Poland’s own leaders also began to release statements suggesting that this was not, in fact, a missile released from Russian territory.  Poland’s President Andrzej Duda made an unreserved observation.  “From the information that we and our allies have, it was a S-300 rocket made in the Soviet Union, an old rocket and there is no evidence that it was launched by the Russian side.”

He also conceded that the missile may have fallen on Polish territory in the course of Ukraine “launching their missiles in various directions”.  There was “nothing, absolutely nothing, to suggest that it was an intentional attack on Poland.”

Knowing the political sensitivity of it all, especially if it might cast a poor light on Ukraine’s heroism, he preferred to rationalise the mistake.  Had Russia not attacked Ukraine and initiated the war, there would have been no reason to fire the deviant missile in the first place.  The law of causality dictated its dark tune, and things followed. Moscow bore “the ultimate responsibility, because this would not have happened hadn’t Russia waged a brutal war of aggression against Ukraine.”

The US ambassador to the UN, Linda Thomas-Greenfield, went even further, happy to not bother about what she dismissively called the “facts”.  Such circumstances would “never have happened but for Russia’s needless invasion of Ukraine and its recent missile assaults against Ukraine’s civilian infrastructure.  The UN Charter is clear.  Ukraine has every right to defend itself against this barrage.”

The US National Security Council spokesperson Adrienne Watson also added to the argument that, even if the lethal result had been from a Ukrainian launch, it was all in the course of self-defence. “[W]hatever the final conclusions may be, it is clear that the party ultimately responsible for this tragic incident is Russia, which launched a barrage of missiles on Ukraine specifically intended to target civilian infrastructure.

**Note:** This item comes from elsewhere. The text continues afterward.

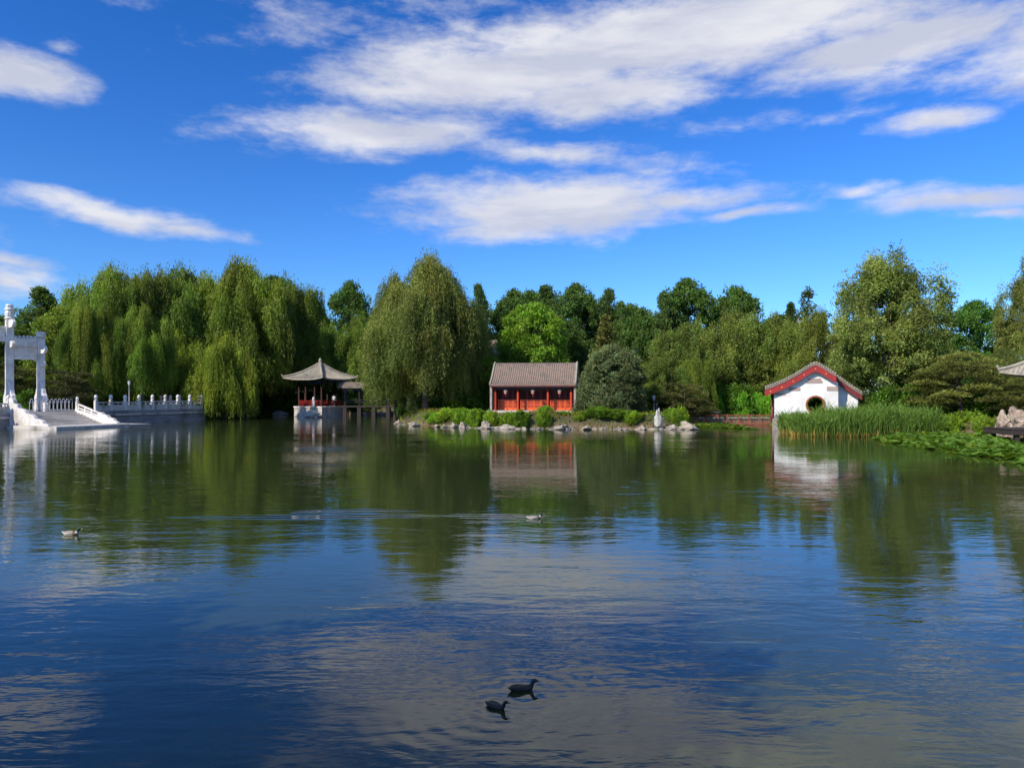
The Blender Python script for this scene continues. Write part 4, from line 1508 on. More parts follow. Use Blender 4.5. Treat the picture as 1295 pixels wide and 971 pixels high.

Ukraine had – and has – every right to defend itself.”

The only question now remains how the next misfiring goes.  On this occasion, the reins were pulled just before the precipice.  Facts or no fact, NATO did not want to be engaged – at least for now.  Poland, despite its past bravura to get a hack at the Russian bear, kept a sense of troubled composure.  Ukrainian officials, however, wished to push the matter further, egging on a NATO trigger for deeper, military commitment.  The grounds for a further expansion of the war are evident; the powder keg is ready.